No, Really, It's Not Personal

Last night in our krav maga class, I got a decent scratch on my face from a newer student. We were working on a drill where we were tasked with touching our partner's shoulder, knee, head, or a combination of the three while they blocked or deflected. I got into my guard stance and started the drill with her, and each time I landed a tap, I could see her become visually aggravated. She hadn't yet become accustomed and accepting of the fact that when you come to class, you're probably going to get hit.

This isn't unique to this new student. I remember one of my early krav maga classes, my future karate sensei grabbed my ponytail hard from behind me and pulled. I take that back -- he yanked it. Before I knew what was happening, I felt the rage well up in me, and I felt myself get angry. Letting that rage come over me probably stole a full second or two away from my reaction time.

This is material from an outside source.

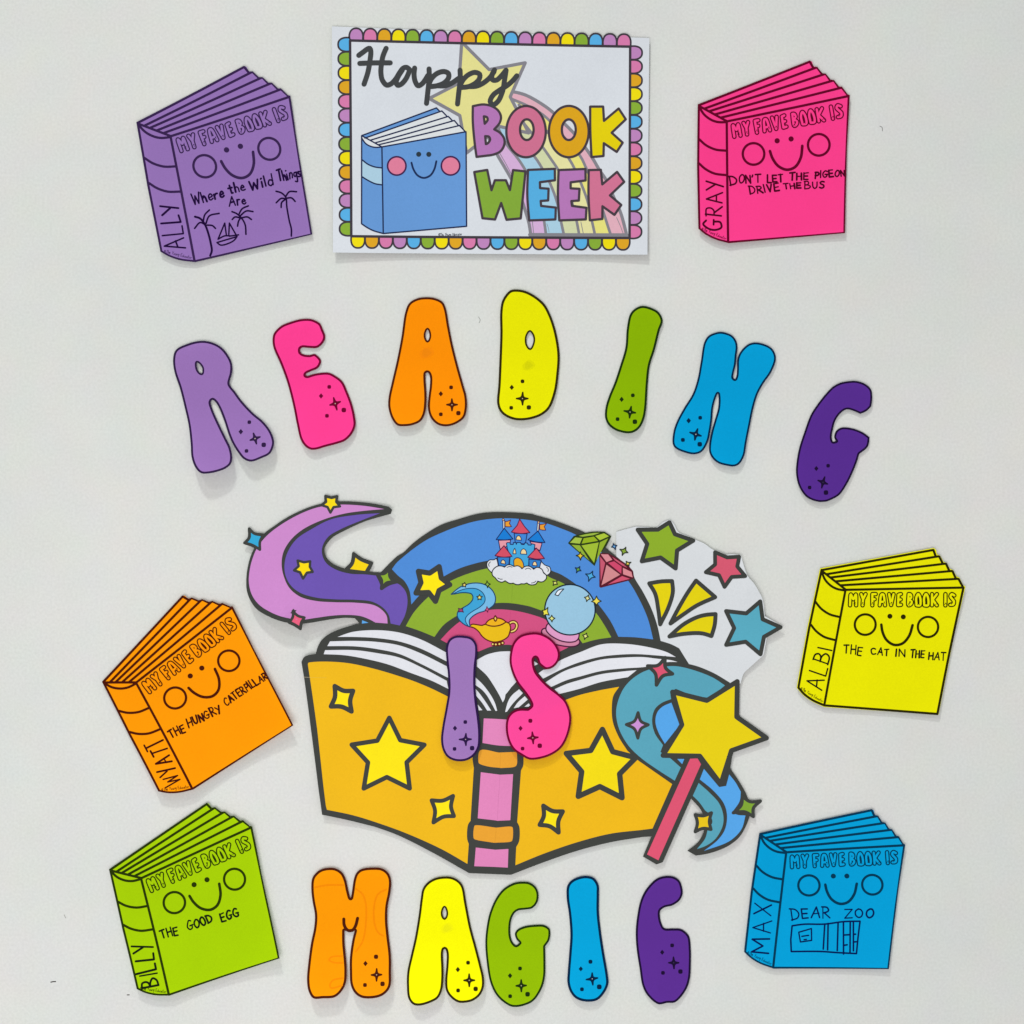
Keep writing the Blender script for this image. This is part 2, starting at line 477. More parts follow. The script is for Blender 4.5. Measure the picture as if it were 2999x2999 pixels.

Learning how to control that flash of anger is so key to training. As she got more and more upset by the taps I landed (and she landed plenty of her own on me), she not only got less control over blocking, but she couldn't complete the drill. Her stress level got her to a point where she had to step off the mat. I say anger, but I also know that when you're not used to getting hit, it's a mixture of anger and fear. Your brain isn't sure why this person is hitting you, or why they refuse to stop! You know it's a training drill in your logical mind, but your body's response is something that isn't in your control without training.

Eventually, when we moved to head taps as our target, she threw a wild slap my way that broke my block and nailed my face with her fingernail. At that point I had to slow the drill down, reminding her that we were just tapping each other. It wasn't personal, and I wasn't really trying to harm her or injure her. Her fear took over and made her want to harm or injure me, or at the least, made her unable to control whether or not she harmed or injured me.

I didn't take it personally, but it took me time to learn that mentality. It's kind of cool to leave class with a few bumps and bruises to show for it every once in a while.